Denote the corresponding points in (B) by lowercase letters. The results are listed in the table below:
$\begin{array}{l}
\begin{array}{*{20}{c}}
{Figure21\left( {\rm{A}} \right)}\\
{Polar:\left( {r,\theta } \right)}\\
{A = \left( {0,0} \right)}\\
{B = \left( {1,\frac{\pi }{4}} \right)}\\
{C = \left( {0,\frac{\pi }{2}} \right)}\\
{D = \left( { - 1,\frac{{3\pi }}{4}} \right)}
\end{array}\begin{array}{*{20}{c}}
{Figure21\left( {\rm{B}} \right)}\\
{Rectangular:\left( {x,y} \right)}\\
{a = \left( {0,0} \right)}\\
{b = \left( {\frac{1}{2}\sqrt 2 ,\frac{1}{2}\sqrt 2 } \right)}\\
{c = \left( {0,0} \right)}\\
{d = \left( {\frac{1}{2}\sqrt 2 , - \frac{1}{2}\sqrt 2 } \right)}
\end{array}\\
\begin{array}{*{20}{c}}
{E = \left( {0,\pi } \right)}\\
{F = \left( {1,\frac{{5\pi }}{4}} \right)}\\
{G = \left( {0,\frac{{3\pi }}{2}} \right)}\\
{H = \left( { - 1,\frac{{7\pi }}{4}} \right)}\\
{I = \left( {0,2\pi } \right)}
\end{array}\begin{array}{*{20}{c}}
{e = \left( {0,0} \right)}\\
{f = \left( { - \frac{1}{2}\sqrt 2 , - \frac{1}{2}\sqrt 2 } \right)}\\
{g = \left( {0,0} \right)}\\
{h = \left( { - \frac{1}{2}\sqrt 2 ,\frac{1}{2}\sqrt 2 } \right)}\\
{i = \left( {0,0} \right)}
\end{array}
\end{array}$
(b)
The interval: $\left[ {0,\frac{\pi }{2}} \right]$
Since the points $a$, $b$, $c$ are in this interval, the part of the curve in this interval is in the first quadrant.

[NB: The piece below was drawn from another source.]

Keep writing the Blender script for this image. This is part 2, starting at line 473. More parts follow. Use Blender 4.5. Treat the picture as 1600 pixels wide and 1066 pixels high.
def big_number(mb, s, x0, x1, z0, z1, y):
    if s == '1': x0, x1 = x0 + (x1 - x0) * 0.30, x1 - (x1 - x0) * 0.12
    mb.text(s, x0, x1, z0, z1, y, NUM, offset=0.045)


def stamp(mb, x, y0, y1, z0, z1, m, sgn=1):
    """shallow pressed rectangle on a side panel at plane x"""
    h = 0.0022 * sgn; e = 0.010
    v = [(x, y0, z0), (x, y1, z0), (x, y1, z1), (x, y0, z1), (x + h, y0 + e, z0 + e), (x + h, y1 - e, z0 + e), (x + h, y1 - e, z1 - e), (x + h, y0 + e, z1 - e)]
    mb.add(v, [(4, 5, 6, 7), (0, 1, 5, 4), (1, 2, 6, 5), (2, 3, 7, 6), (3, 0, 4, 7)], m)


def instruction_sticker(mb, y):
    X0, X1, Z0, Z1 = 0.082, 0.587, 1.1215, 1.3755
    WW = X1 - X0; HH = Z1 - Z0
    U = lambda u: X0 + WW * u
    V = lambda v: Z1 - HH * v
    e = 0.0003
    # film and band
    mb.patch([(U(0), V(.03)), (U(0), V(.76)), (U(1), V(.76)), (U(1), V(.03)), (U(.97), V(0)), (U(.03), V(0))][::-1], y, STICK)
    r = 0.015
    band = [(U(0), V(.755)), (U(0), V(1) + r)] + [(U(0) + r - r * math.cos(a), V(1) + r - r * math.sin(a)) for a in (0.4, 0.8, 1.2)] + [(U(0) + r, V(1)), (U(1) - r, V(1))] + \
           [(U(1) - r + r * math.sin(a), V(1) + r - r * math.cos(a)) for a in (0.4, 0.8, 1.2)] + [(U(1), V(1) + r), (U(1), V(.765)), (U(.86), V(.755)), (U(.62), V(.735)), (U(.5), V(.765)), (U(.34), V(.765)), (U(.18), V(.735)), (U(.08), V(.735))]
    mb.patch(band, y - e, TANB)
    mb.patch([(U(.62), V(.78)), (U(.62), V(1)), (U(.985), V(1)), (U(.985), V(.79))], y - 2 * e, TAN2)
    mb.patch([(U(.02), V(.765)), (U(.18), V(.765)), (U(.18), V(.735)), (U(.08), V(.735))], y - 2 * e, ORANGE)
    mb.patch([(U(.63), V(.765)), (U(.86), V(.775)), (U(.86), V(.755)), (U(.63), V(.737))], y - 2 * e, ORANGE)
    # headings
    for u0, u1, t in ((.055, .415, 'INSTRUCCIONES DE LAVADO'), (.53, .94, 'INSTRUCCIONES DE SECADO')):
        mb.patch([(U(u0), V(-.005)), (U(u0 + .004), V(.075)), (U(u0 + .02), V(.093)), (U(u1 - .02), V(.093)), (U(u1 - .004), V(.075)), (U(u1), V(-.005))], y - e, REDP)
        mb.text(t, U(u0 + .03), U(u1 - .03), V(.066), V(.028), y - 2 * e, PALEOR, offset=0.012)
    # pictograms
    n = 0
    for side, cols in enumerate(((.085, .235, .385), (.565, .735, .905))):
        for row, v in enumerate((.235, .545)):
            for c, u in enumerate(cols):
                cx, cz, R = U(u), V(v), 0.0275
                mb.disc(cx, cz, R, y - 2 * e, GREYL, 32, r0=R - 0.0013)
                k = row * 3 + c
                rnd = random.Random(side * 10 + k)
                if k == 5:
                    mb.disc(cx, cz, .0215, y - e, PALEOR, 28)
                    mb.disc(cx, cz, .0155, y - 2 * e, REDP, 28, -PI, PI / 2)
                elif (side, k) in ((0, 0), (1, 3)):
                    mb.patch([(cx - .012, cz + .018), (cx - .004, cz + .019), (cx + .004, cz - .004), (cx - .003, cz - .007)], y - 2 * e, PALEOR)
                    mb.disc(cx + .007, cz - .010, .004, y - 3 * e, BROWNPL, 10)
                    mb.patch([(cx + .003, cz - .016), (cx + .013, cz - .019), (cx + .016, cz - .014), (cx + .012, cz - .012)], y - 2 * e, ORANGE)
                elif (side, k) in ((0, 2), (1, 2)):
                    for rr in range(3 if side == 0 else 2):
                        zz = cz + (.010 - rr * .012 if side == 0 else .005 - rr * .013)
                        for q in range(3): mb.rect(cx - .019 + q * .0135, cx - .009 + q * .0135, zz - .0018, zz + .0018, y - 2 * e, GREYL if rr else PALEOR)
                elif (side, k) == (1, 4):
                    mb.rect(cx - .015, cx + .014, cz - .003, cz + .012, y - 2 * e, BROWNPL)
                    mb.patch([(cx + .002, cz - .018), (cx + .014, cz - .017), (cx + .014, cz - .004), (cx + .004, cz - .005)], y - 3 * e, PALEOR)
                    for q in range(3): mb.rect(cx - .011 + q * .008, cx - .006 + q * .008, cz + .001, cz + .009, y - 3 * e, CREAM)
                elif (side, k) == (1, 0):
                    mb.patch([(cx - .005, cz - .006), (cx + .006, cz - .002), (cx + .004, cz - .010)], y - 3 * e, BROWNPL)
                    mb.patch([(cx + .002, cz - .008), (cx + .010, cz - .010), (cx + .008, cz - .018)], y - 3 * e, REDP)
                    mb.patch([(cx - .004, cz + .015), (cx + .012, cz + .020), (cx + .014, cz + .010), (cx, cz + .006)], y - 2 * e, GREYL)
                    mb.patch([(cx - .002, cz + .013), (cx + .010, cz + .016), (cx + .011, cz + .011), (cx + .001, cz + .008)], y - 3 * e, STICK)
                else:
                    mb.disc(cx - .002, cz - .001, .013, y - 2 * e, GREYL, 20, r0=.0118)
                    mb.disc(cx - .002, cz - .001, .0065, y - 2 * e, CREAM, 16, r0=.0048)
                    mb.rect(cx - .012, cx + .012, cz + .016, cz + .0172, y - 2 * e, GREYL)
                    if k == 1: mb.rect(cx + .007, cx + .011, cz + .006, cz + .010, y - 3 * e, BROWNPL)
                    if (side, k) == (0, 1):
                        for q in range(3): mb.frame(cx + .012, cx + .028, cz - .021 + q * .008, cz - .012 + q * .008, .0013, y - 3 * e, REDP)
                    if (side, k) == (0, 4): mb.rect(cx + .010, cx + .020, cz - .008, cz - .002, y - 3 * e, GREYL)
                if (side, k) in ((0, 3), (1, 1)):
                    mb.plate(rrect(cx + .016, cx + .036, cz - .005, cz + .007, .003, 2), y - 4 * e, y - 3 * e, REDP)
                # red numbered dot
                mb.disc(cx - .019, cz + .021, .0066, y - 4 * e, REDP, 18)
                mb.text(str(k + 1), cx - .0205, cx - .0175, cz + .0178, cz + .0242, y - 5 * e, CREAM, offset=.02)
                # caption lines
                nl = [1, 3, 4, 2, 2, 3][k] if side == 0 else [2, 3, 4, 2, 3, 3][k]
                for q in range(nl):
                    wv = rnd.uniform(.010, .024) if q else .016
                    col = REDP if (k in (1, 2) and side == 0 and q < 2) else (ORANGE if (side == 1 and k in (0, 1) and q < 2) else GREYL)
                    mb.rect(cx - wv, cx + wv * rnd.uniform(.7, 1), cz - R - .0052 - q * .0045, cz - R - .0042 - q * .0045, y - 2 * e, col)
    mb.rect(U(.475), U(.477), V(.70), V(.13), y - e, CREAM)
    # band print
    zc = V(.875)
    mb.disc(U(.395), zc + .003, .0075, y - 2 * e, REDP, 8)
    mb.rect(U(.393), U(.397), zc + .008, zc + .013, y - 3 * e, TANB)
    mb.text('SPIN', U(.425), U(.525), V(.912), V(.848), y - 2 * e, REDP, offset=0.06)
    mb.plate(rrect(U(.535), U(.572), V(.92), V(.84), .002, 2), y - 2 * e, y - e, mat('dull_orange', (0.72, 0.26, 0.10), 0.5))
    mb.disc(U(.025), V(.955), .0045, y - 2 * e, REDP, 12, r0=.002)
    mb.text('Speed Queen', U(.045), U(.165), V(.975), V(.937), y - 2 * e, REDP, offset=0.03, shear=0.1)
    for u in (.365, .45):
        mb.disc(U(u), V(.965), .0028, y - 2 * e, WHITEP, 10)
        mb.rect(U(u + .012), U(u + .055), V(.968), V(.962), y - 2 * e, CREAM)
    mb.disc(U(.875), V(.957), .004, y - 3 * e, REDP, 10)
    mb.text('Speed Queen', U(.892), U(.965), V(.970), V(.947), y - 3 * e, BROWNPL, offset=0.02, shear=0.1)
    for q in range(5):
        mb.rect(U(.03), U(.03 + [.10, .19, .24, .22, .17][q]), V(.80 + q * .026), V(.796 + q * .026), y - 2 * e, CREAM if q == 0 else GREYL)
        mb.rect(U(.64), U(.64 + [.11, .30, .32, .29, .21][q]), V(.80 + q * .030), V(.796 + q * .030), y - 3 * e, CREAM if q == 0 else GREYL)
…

The interval: $\left[ {\frac{\pi }{2},\pi } \right]$
Since the points $c$, $d$, $e$ are in this interval, the part of the curve in this interval is in the fourth quadrant.
The interval: $\left[ {\pi ,\frac{{3\pi }}{2}} \right]$
Since the points $e$, $f$, $g$ are in this interval, the part of the curve in this interval is in the third quadrant.
The interval: $\left[ {\frac{{3\pi }}{2},2\pi } \right]$
Since the points $g$, $h$, $i$ are in this interval, the part of the curve in this interval is in the second quadrant.